Wednesday, February 27, 2013

Wanderers 2013.2.27

I showed up late, driving from Apachecon, where I much enjoyed the reception.

The Technology Association of Oregon delivered a message of welcome to open source people in general.  The Apache community is somewhat esoteric within the movement, and has built itself around http, httpd, https and related services.

You could link Apache through CERN in that way, to the W3.  Citrix (of Cloudstack) was a big sponsor.  Some readers may remember HP's high profile around OpenStack from OSCON.  The cloud is a place to be these days, whereas in older cartoons it was a sometimes satirical view of Heaven (Harps Inc.).

Doug McCarty had the rare privilege of serving as astronomer in residence at a very remote lodge in Namibia, where the darkness factor is 10+ (there's actually a scale known to astronomers).  Astrophysical phenomena are astoundingly clear, if your vision is 20-20 or better (as corrected).  They have a great eyepiece waiting.

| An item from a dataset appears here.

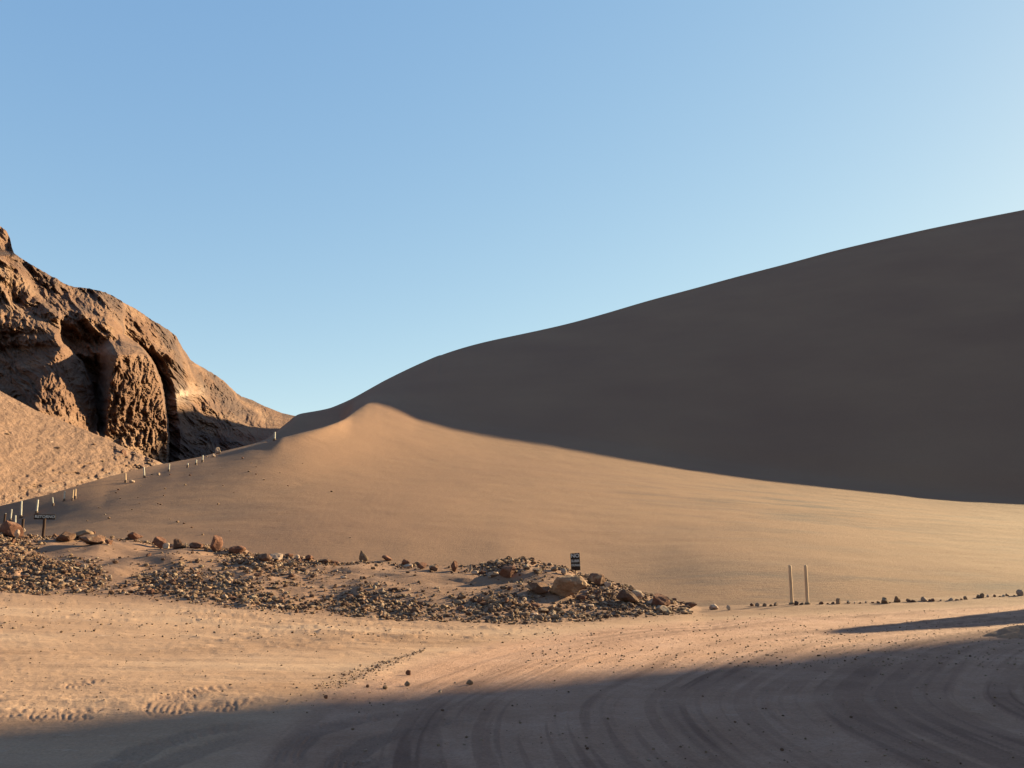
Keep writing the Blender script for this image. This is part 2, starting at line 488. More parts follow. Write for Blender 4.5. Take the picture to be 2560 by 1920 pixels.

The feel of the place is also amazing.

Whereas this particular lodge has a high luxury quotient, more like a cruise ship in adventure travel circuits, you may pay a lot less renting a camper-on-wheels (motorized) and buzzing about a bit.  However in a certified dark patch, such as near this lodge, you'd not be welcome with high beam headlights, or any lights.

People living there use red or focus them tightly.

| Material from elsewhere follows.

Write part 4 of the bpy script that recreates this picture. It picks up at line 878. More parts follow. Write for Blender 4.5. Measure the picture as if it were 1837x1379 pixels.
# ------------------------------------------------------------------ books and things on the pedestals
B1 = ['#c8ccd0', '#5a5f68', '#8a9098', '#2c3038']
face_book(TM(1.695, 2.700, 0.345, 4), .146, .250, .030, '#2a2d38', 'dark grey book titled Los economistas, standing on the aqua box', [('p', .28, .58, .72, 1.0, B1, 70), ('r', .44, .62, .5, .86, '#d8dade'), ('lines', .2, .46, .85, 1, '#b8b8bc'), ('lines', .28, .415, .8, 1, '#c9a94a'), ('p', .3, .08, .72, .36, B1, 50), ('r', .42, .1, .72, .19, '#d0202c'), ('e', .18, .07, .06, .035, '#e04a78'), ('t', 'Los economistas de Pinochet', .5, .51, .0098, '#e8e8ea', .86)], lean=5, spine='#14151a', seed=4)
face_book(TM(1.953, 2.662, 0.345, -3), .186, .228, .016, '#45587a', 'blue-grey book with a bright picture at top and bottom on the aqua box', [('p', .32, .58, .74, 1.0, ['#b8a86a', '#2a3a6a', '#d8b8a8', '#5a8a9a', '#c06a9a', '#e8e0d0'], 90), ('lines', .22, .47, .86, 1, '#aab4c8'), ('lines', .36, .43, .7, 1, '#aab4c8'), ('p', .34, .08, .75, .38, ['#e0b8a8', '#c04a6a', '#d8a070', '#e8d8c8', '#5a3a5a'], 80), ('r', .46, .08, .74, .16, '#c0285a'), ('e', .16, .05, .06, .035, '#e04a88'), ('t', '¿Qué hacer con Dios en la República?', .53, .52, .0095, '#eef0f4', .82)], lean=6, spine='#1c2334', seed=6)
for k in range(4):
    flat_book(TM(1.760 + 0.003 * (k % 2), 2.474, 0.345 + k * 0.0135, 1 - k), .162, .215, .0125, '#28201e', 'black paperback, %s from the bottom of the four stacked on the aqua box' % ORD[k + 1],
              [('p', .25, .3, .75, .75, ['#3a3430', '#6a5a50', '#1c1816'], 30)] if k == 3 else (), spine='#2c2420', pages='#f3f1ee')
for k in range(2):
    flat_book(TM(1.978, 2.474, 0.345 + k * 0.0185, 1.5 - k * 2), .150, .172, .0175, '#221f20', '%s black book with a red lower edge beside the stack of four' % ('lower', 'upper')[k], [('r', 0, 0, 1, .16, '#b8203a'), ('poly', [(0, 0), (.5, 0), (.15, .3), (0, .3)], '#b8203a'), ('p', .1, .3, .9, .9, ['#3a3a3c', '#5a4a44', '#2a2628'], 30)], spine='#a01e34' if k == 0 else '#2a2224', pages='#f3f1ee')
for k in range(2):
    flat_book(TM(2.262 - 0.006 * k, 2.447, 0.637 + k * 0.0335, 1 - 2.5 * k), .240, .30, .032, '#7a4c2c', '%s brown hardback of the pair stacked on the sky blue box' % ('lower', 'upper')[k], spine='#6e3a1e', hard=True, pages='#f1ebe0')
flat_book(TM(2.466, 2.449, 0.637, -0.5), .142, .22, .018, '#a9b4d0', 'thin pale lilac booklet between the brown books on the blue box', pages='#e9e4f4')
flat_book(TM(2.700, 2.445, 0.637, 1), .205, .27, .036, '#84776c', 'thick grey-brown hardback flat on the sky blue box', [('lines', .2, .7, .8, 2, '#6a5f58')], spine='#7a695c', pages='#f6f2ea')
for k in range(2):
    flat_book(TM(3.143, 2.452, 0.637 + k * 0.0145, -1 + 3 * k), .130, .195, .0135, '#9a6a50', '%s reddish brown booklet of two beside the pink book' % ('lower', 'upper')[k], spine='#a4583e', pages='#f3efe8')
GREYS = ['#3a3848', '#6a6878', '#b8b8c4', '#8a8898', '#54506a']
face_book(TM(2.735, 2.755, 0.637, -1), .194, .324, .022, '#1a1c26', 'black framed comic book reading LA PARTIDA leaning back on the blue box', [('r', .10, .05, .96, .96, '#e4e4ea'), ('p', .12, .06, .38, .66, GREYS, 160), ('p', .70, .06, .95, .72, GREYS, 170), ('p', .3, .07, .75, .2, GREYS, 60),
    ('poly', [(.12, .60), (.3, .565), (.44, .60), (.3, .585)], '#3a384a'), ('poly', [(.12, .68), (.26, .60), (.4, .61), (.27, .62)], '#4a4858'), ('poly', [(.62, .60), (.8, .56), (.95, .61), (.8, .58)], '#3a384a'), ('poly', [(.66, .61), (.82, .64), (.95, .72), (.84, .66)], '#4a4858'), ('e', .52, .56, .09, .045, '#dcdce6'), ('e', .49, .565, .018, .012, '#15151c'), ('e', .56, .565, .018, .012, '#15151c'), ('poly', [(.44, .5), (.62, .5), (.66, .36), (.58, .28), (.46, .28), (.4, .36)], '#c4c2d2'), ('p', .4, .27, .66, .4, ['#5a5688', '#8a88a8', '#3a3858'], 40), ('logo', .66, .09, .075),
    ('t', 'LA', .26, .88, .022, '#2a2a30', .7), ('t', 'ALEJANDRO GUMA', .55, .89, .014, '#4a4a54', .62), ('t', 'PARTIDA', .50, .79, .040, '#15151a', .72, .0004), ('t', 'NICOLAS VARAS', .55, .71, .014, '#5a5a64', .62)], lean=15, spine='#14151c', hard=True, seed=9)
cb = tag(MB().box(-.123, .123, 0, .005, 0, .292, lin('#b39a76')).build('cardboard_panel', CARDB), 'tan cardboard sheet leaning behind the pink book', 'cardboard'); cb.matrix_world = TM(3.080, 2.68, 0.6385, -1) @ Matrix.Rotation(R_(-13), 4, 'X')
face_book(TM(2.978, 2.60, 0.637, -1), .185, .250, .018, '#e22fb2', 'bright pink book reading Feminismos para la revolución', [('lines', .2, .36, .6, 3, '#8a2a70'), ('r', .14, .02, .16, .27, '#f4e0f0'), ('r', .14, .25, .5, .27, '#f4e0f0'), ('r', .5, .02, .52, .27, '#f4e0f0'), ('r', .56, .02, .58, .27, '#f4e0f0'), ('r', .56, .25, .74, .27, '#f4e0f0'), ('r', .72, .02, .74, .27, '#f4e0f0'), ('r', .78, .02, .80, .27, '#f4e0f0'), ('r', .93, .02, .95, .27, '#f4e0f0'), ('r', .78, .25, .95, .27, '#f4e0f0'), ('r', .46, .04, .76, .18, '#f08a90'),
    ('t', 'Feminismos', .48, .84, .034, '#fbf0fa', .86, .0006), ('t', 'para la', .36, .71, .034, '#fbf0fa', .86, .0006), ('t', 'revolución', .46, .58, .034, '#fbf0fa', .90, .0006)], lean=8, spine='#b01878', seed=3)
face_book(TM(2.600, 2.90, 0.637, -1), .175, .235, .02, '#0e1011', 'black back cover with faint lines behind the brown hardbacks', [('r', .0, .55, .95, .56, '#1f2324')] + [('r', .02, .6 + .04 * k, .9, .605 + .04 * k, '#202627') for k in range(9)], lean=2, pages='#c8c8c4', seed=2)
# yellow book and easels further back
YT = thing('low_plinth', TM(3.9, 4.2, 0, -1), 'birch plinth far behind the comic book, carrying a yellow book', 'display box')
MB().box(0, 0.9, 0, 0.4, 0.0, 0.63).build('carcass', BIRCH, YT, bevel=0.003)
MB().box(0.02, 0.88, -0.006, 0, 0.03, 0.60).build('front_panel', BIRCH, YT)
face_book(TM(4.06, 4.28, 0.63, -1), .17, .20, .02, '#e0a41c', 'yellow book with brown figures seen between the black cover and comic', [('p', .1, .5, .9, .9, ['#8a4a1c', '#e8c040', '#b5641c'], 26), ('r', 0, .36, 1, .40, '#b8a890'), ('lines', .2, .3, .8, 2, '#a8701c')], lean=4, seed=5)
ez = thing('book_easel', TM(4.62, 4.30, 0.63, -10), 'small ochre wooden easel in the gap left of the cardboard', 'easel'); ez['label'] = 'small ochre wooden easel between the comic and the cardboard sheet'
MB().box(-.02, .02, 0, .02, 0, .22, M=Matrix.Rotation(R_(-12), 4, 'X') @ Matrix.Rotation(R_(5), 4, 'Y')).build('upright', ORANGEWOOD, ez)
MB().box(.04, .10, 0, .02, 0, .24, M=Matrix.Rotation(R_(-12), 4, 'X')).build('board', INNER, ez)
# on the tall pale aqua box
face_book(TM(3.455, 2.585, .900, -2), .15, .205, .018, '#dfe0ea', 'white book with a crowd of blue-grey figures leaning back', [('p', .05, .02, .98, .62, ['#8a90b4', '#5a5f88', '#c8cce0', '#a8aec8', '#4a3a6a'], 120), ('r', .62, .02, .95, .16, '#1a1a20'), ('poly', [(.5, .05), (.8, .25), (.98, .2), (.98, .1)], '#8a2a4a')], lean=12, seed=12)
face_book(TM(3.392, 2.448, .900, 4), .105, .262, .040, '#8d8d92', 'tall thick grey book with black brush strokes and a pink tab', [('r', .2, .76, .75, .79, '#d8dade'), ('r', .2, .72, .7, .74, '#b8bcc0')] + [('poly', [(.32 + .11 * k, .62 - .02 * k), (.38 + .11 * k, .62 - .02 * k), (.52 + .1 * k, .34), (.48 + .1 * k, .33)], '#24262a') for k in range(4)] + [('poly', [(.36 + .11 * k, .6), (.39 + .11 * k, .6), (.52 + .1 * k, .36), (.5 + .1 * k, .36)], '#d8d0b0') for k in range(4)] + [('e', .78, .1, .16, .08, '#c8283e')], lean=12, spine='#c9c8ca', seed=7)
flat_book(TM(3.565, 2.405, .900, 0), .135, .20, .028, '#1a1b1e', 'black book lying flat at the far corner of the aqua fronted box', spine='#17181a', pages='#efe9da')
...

Doug had a nice slice of nickel-iron meteor from the region, one of the bigger impact zones.  The Negev desert makes meteors easier to see.

Ecotourism was again the theme, reminding me of Lynne's talk.  She was there with two dogs.

Dick Pugh gets a lot of credit for promoting Namibia as a STEM stop, a place to earn credit towards your career in the field, as a mineralogist or perhaps craftsman like Glenn, a Wanderers co-host.

Our venue was packed, people sitting on up the stairs.  Great to have a large cast now and then.  I started proposing anti-talks when we wanted to thin it out.  "My weekend exploring I-205" maybe?

I've got a full work week going.  For me, Apachecon means listening head down with my face immersed in light from a laptop computer, the Mac Air.  At geek conferences, that's completely OK i.e. it's not considered rude to stare at your screen while a technical talk gets delivered.  We multi-task.  We're geeks.

So what I'm really doing is teaching Python.

But then I also transport items around (such as the director himself and his accoutrements), given Open Bastion is based at the Hilton.

Good seeing Patrick there, and Nancy, a conference producer with her crew, used to working with Holden Web.